Çavuşoğlu, Türkiye'nin sahip olduğu genç nüfus potansiyelini ekonomi ve diğer alanlarda fırsata çevirdiği taktirde dünyanın en güçlü ve gelişmiş ülkeleri arasında yer alarak dünya ekonomisi ile siyasetine yön verebileceğini kaydetti.

10 Aralık İnsan Hakları Günü dolayısıyla TBMM'de düzenlenen "İnsan Hakları: Gençliğin Sesi" Sempozyumu'nda iki panel gerçekleştirildi.

"Gençlerin Bakış Açısından İnsan Hakları" başlıklı sempozyumda, üniversitelerden gelen ombudsmanlık kulüp başkanları, gençlerde hak arama kültürü ve ombudsmanlık kulüplerinin, bu kültürü yaygınlaştırmada üsteleneceği role değindi.

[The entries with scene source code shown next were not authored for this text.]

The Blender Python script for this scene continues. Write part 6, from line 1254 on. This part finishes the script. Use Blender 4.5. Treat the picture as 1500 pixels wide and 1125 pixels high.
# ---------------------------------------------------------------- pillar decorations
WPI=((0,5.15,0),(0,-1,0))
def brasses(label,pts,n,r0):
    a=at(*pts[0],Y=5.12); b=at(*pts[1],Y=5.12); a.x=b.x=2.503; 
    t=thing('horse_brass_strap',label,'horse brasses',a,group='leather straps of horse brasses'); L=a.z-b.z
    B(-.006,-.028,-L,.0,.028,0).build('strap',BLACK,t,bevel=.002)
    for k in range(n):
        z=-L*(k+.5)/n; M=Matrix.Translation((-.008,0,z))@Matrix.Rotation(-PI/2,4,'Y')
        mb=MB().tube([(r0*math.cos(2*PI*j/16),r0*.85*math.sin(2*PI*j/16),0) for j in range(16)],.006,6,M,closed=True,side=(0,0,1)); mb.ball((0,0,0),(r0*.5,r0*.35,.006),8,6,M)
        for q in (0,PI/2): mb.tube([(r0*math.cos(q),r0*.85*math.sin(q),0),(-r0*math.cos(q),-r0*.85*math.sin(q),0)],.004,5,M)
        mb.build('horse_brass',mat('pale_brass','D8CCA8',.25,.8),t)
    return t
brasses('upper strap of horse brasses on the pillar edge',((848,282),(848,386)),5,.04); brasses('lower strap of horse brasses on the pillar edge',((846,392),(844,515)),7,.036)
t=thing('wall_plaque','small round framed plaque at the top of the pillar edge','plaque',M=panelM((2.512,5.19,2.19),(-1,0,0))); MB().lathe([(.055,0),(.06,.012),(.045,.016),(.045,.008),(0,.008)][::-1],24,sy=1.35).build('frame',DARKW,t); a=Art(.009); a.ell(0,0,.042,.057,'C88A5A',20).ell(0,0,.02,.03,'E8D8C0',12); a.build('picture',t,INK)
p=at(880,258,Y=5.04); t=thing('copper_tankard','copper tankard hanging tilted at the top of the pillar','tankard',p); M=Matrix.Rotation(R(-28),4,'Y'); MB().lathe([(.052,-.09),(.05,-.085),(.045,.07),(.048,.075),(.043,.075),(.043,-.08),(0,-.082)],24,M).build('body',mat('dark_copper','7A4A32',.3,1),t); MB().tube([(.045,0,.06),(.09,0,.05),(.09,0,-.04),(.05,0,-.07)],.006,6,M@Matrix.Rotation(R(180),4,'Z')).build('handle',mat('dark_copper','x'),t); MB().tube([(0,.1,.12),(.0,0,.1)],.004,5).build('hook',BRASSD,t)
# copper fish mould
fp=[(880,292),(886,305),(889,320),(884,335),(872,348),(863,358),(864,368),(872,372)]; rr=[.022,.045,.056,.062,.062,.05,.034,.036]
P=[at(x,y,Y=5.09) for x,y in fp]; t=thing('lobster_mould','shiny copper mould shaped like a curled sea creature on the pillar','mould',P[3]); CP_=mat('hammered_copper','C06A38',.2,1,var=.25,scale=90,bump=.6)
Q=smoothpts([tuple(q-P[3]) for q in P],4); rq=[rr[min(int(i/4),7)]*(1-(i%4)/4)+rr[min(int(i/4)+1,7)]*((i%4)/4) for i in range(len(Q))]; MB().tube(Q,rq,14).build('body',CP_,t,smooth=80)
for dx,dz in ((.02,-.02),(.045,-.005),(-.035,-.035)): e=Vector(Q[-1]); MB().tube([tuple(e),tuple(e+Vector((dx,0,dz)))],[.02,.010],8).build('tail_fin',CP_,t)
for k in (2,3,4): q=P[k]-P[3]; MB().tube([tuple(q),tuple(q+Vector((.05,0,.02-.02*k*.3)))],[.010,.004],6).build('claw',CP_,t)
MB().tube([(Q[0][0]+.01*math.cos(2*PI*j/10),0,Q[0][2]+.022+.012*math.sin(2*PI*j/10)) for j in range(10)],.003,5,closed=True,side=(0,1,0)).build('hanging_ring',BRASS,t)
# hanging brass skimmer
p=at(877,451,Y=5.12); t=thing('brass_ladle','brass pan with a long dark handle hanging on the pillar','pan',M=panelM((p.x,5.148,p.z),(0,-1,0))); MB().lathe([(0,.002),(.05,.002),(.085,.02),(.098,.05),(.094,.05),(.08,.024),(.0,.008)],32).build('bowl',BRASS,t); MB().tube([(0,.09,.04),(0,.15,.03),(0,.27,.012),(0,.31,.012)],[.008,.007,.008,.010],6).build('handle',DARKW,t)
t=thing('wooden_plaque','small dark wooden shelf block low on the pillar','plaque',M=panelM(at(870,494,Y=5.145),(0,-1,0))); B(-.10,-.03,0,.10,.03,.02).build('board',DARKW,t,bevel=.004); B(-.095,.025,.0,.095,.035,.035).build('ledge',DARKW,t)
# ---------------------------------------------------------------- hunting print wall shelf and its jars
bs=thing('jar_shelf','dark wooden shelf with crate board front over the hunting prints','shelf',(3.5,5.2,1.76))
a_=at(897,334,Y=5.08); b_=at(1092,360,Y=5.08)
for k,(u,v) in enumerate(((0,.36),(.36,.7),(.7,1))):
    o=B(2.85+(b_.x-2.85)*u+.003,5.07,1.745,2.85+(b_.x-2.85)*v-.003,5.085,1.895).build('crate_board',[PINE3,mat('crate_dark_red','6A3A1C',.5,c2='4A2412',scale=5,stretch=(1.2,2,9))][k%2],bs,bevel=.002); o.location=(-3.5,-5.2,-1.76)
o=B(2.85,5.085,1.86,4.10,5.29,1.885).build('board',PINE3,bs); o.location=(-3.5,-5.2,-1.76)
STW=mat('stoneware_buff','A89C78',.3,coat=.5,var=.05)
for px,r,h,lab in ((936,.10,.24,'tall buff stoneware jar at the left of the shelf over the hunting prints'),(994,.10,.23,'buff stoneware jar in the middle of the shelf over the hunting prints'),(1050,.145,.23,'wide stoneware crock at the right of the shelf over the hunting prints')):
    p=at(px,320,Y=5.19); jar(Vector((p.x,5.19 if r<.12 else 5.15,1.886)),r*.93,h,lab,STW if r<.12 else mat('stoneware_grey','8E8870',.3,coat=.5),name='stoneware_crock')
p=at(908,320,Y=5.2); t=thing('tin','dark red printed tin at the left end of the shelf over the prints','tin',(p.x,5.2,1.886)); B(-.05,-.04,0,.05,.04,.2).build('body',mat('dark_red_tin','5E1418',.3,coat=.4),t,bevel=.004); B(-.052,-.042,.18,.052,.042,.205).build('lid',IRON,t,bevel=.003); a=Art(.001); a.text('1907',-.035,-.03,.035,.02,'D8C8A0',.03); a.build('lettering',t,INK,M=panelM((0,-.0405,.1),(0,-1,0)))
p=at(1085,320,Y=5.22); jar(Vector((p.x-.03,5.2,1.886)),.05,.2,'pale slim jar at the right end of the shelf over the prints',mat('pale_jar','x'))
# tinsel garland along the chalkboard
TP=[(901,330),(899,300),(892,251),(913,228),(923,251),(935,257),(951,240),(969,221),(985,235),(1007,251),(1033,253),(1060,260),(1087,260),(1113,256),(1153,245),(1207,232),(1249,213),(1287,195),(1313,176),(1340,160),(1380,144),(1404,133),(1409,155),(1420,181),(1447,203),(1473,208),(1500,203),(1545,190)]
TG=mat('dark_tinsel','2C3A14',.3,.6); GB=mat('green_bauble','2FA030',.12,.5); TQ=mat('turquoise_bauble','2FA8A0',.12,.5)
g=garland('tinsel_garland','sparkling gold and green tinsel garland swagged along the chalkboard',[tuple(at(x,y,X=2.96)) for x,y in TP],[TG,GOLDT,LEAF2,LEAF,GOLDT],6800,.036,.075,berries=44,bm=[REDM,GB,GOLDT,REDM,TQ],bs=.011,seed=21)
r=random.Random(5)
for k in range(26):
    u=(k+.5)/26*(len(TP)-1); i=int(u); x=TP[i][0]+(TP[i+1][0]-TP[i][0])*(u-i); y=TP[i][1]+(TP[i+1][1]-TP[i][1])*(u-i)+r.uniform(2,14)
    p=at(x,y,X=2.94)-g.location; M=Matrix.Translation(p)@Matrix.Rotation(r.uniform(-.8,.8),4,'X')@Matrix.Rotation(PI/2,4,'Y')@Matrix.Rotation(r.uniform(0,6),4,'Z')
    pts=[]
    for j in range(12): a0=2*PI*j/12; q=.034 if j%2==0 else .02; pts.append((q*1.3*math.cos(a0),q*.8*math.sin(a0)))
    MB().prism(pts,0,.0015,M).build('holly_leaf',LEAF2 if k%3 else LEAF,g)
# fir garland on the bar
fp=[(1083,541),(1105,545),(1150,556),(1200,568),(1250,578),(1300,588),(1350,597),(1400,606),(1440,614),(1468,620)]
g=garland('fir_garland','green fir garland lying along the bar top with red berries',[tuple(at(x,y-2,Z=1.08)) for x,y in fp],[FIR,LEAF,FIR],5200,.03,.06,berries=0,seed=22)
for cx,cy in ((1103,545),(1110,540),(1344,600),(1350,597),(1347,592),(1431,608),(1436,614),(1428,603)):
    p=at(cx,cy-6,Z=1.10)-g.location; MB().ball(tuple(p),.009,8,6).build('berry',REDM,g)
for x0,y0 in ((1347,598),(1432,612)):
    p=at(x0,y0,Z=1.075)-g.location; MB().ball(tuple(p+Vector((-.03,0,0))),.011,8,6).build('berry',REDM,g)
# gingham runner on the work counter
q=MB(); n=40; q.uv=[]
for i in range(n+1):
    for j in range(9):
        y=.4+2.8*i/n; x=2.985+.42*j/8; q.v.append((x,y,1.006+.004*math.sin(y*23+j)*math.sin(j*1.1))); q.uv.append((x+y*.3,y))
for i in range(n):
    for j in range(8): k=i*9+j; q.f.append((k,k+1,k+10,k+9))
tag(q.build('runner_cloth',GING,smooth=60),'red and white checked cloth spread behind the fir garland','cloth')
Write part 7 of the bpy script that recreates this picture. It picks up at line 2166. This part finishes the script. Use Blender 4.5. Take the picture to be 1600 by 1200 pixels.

Aile, Çalışma ve Sosyal Hizmetler Bakanlığı, Çocuk Hakları Komiteleri Türkiye Eski Koordinatörleri Beyza Küçük ve Muhammet Rüştü Aktaş da "Akrandan akrana hak bilincinin yaygınlaştırılması ve katılım mekanizmaları"nı değerlendirdi.

İkinci panelin moderatörlüğünü ise AK Parti İstanbul Milletvekili Rümeysa Kadak yaptı.

Kadak, Türkiye'nin Avrupa'nın en genç nüfusuna sahip olduğuna işaret etti.

Türkiye'nin, insani yardım konusunda dünyanın en cömert ülkesi olduğunu dile getiren Kadak, sempozyumun isminden duyduğu mutluluğu dile getirdi.